States must face facts about GST

WHEN Australians think of their fellow citizens living in poverty, there is sadly no surprise about who comes to mind. Yet the most wretched parts of the nation are invisible in the uneven debate under way on the GST.

Some of the neediest Australians are indigenous people in remote areas such as parts of the Northern Territory, where child poverty rates can reach 25 per cent. The unemployment rate in Wadeye, 320km southwest of Darwin, is about 80 per cent.

You might think a discussion about changing the GST would at least mention the people who could be hurt most by the change, but you would be wrong. This is just one sign of the weakness in a growing dispute over how to share tax revenue worth $50 billion a year. A more honest political debate is essential if the nation is to have any lasting fix to the enormous pressures on federal and state budgets.

This is not only about increasing the rate or the base of the GST but about how to divide it between the states.
 




A useful starting point would be for politicians to admit that changing the way the pie is sliced will be impossible without changing the size of the pie.

Leading the push for change are West Australian Liberals, who believe their state is being unfairly punished because it does not get enough GST proceeds every year.

The argument is superficially compelling. West Australians pay about $6bn a year in GST according to the state government, yet the state only gets about $2.4bn a year back. It is a paltry sum when you consider the needs of the state.

The answer is said to be a new formula for splitting the proceeds. Rather than share the $50bn according to the needs (or the “fiscal capacity”) of each state, the money would be simply divided by population.

WA would gain about $3.6bn under the per-capita division. What advocates for the change won’t talk about, however, is who would miss out.

The biggest loser would be the Northern Territory, which would have to do without $2.5bn a year. South Australia would lose $1.1bn and Tasmania would lose $735 million. These are not rough guesses but official figures from the Commonwealth Grants Commission.

It should be obvious that this sort of change would be madness for a federal government. Tony Abbott would lose three federal seats in Tasmania as well as several in South Australia if he were to entertain the idea.

More importantly, however, the change would destroy one of the foundations of the GST: the idea that everyone pays but the proceeds are shared so that each state and territory can provide the same standard of service.

WA gets less GST than it would like because it is buoyed by the mining boom. The Northern Territory gets more because it has huge pressure on services from social disadvantage.

The per-capita proposal would force the Territory to cut services or require the commonwealth to make up the $2.5bn — at a time of deep federal deficits.

A formal submission several years ago from four big states — WA, Victoria, NSW and Queensland — suggested the commonwealth take responsibility for any impact on the Territory and others.
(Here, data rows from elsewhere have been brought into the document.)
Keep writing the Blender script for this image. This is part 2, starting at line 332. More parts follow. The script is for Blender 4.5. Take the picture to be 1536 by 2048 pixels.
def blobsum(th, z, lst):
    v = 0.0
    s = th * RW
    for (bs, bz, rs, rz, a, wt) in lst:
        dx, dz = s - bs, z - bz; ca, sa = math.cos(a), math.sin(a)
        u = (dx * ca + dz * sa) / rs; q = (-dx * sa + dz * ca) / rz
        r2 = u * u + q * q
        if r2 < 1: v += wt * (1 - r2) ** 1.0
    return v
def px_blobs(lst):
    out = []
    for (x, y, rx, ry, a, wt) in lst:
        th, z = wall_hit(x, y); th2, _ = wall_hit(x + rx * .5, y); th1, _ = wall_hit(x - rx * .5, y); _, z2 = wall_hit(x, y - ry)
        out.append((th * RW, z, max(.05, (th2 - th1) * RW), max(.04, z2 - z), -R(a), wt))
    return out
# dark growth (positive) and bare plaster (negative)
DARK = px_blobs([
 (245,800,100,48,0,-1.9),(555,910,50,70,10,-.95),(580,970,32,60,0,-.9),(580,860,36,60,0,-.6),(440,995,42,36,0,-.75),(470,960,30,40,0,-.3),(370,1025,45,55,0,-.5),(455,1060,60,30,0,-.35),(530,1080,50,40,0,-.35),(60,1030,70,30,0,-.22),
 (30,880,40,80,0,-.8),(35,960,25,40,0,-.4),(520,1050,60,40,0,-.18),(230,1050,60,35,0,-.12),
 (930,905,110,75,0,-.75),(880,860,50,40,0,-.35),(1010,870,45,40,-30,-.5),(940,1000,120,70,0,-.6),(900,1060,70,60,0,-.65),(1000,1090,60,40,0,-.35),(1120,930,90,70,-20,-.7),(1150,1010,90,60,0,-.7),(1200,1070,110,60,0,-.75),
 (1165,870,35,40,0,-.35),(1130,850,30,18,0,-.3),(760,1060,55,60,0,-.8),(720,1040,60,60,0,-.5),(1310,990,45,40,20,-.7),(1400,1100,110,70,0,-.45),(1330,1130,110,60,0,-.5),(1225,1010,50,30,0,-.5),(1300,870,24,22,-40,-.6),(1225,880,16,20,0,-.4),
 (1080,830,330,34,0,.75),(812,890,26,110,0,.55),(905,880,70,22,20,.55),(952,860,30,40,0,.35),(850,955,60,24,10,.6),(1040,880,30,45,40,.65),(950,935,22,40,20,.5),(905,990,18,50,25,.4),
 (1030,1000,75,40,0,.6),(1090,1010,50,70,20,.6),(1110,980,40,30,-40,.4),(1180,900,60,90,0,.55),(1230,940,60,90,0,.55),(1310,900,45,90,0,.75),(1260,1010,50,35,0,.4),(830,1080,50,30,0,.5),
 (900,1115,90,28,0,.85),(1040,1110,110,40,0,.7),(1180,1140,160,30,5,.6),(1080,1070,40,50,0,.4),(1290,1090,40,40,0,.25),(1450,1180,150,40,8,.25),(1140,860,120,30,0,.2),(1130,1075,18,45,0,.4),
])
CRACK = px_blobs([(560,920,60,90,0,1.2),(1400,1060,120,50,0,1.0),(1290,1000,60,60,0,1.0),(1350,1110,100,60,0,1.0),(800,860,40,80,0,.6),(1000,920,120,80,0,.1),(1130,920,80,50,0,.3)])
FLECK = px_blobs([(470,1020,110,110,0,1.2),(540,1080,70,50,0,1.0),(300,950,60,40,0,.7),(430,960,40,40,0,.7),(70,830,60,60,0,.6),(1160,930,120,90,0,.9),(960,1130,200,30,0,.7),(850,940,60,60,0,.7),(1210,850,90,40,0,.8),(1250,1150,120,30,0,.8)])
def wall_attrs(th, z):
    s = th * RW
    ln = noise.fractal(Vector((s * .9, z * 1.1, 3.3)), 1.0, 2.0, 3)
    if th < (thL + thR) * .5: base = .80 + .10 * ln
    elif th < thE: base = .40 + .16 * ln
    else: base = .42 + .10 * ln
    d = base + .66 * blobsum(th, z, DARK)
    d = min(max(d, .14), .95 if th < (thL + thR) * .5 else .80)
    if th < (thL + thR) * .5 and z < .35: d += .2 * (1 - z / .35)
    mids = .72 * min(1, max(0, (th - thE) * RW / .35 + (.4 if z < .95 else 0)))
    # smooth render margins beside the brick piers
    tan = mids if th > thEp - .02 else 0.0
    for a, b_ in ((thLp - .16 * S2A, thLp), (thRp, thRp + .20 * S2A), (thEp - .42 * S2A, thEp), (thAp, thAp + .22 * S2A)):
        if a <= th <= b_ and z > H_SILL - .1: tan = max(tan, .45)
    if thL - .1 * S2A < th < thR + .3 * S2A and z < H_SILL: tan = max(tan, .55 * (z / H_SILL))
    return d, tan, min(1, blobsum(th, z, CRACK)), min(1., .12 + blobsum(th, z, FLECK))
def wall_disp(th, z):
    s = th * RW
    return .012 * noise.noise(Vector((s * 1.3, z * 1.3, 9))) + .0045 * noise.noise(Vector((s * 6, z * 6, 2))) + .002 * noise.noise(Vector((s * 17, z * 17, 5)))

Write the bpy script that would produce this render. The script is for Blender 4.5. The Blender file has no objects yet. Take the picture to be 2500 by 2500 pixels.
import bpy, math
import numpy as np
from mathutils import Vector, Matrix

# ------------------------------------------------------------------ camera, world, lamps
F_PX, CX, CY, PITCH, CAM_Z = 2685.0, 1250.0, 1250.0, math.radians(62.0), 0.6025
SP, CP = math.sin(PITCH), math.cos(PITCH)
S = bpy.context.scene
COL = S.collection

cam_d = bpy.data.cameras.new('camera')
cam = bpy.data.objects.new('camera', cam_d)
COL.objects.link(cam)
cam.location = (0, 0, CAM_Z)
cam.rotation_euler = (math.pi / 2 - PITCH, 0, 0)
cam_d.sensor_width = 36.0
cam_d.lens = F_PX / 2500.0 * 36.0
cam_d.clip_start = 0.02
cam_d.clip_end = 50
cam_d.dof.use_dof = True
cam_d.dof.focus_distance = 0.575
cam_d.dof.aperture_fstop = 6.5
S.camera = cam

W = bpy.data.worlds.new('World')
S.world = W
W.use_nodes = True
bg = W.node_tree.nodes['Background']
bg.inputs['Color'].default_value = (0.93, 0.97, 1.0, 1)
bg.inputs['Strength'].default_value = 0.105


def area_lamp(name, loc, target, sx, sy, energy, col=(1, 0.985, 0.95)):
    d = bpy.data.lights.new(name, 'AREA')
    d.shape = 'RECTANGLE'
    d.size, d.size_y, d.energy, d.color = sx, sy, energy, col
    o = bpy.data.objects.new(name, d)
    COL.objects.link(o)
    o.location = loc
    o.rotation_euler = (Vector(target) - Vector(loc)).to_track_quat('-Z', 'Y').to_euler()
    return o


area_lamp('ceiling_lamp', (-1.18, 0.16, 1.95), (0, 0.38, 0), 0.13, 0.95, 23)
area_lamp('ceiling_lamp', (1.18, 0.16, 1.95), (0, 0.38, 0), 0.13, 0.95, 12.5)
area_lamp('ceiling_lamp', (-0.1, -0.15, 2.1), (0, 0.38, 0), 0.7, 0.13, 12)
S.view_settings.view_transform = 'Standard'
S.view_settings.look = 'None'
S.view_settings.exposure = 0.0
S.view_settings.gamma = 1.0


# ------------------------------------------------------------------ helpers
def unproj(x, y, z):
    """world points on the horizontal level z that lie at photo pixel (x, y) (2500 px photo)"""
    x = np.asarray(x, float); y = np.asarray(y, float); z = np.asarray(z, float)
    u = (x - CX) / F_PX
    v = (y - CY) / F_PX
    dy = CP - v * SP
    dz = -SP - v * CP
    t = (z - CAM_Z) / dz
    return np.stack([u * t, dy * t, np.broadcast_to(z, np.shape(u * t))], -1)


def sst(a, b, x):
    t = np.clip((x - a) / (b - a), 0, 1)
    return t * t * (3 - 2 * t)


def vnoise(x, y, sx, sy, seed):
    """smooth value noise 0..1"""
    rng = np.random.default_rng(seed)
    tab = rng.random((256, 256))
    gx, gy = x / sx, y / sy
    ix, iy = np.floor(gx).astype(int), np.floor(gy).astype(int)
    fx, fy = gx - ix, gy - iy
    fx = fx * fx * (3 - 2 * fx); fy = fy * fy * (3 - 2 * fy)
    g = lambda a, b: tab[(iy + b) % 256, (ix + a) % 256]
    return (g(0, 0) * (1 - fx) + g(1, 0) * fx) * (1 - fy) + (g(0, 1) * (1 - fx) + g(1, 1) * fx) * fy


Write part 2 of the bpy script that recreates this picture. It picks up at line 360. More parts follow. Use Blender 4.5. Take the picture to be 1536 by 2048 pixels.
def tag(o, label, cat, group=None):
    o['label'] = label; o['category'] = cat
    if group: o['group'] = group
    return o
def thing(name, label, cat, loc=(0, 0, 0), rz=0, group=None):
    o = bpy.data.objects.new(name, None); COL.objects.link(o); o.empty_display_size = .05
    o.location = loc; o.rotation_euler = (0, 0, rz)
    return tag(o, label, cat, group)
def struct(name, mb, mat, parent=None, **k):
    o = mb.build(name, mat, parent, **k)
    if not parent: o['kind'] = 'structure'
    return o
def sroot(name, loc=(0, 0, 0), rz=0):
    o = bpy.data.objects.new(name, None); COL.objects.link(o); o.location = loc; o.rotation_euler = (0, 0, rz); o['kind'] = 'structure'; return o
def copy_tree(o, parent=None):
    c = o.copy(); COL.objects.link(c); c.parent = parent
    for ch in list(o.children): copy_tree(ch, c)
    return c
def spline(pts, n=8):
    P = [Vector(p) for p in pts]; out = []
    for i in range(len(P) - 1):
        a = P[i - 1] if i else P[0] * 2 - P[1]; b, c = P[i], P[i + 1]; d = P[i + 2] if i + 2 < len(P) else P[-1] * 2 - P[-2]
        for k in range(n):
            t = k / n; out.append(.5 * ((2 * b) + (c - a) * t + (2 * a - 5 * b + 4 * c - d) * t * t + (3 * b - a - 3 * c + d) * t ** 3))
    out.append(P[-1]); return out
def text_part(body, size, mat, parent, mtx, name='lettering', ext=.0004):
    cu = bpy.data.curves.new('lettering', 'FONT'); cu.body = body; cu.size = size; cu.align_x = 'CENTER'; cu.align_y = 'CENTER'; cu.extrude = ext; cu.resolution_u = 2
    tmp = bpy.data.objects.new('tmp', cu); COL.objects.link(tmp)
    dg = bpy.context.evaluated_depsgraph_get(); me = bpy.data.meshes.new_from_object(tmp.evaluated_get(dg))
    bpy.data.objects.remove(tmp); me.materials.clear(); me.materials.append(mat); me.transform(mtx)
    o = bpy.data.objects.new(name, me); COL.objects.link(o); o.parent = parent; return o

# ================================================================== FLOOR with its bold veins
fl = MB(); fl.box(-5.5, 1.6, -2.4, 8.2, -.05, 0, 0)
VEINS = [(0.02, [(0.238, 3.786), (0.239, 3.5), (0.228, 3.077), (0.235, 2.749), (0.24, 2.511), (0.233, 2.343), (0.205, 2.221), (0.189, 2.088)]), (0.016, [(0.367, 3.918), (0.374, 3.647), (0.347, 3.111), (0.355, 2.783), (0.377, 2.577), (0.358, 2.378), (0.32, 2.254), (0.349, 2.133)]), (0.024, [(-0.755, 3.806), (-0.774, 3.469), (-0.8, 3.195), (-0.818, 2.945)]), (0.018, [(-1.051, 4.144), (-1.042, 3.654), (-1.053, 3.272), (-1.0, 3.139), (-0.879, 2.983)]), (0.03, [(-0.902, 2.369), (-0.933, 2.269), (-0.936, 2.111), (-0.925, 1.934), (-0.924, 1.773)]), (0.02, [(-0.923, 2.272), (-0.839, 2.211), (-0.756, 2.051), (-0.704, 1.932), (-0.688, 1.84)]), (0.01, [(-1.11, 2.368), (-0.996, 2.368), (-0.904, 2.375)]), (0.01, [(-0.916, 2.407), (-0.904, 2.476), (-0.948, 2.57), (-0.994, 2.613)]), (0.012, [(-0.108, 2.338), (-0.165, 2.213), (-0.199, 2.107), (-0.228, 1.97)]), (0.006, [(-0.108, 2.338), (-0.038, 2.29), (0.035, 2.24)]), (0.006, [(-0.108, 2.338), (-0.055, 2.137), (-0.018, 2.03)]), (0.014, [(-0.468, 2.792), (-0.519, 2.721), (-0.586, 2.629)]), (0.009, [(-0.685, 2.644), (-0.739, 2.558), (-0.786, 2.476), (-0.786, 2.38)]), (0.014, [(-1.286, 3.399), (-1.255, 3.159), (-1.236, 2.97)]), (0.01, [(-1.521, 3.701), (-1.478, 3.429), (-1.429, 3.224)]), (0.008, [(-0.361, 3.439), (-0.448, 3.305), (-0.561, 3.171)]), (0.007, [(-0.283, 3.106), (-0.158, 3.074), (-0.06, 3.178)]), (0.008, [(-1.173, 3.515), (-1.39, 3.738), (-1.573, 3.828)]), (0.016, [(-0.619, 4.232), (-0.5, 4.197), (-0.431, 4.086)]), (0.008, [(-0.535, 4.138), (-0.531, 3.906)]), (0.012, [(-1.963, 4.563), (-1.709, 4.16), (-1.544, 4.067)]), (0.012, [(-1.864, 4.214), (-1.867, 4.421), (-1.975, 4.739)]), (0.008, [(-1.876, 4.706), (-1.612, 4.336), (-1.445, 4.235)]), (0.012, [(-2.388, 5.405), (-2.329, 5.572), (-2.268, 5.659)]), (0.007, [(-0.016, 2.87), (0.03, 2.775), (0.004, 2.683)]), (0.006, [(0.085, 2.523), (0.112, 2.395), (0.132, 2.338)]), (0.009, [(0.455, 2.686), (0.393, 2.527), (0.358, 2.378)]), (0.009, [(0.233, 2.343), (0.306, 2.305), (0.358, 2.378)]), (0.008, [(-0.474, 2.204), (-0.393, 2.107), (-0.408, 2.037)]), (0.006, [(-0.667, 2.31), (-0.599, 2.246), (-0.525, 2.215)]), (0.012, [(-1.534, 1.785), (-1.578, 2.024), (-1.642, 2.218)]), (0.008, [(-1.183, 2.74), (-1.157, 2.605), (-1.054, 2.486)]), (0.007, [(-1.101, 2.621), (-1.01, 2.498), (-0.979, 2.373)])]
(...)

In effect, they just wanted to shift the burden on to Canberra.

A key problem in the debate is the popular description of the GST as a “state tax”, giving premiers a false sense of ownership. In reality it is a commonwealth tax and (whatever Abbott says) can be adjusted by law as federal parliament sees fit. It is distributed with the national interest in mind, not just the demands of each state.

WA Liberal senator Dean Smith is leading the call for a per-capita division but suggests this can be done separately from any increase in the rate or broadening of the base. In practice, however, any solution will have to collect more revenue before it can be shared differently.

One approach, for instance, would be to use the increase in GST revenue to put a floor under the amounts given to the Territory and others, while allowing for a shift to a per-capita distribution. This could fix some of the flaws in the “equalisation” process used by the CGC, where states that do well seem to get punished.

Victorian Liberal MP Dan Tehan has started the debate on whether to broaden the base of the consumption tax, suggesting this is a better approach than increasing the rate. The Grattan Institute says $16bn could be raised if the tax were extended to fresh food, education, health and childcare.

The kneejerk response from Labor and the Greens is to decry an increase in the GST as a hit to the poor, while many on the conservative side of politics object to any increase in taxation.

In a sign that there may be some middle ground on tax reform, the Australia Institute, whose leaders include former advisers to the Greens, suggest extending GST to private school fees and private health insurance premiums to raise about $2.3bn a year.

The scorn unleashed on anyone who advocates a broader GST — like Tehan this week — shows the difficulty of getting any change. Yet the financial pressures on Canberra and the states have to be addressed.

Tehan and the Australia Institute are at least airing proposals. The big states, meanwhile, are making a complaint without offering a real solution.

All state premiers demand free money from Canberra. This year they should have to say where the cash will come from.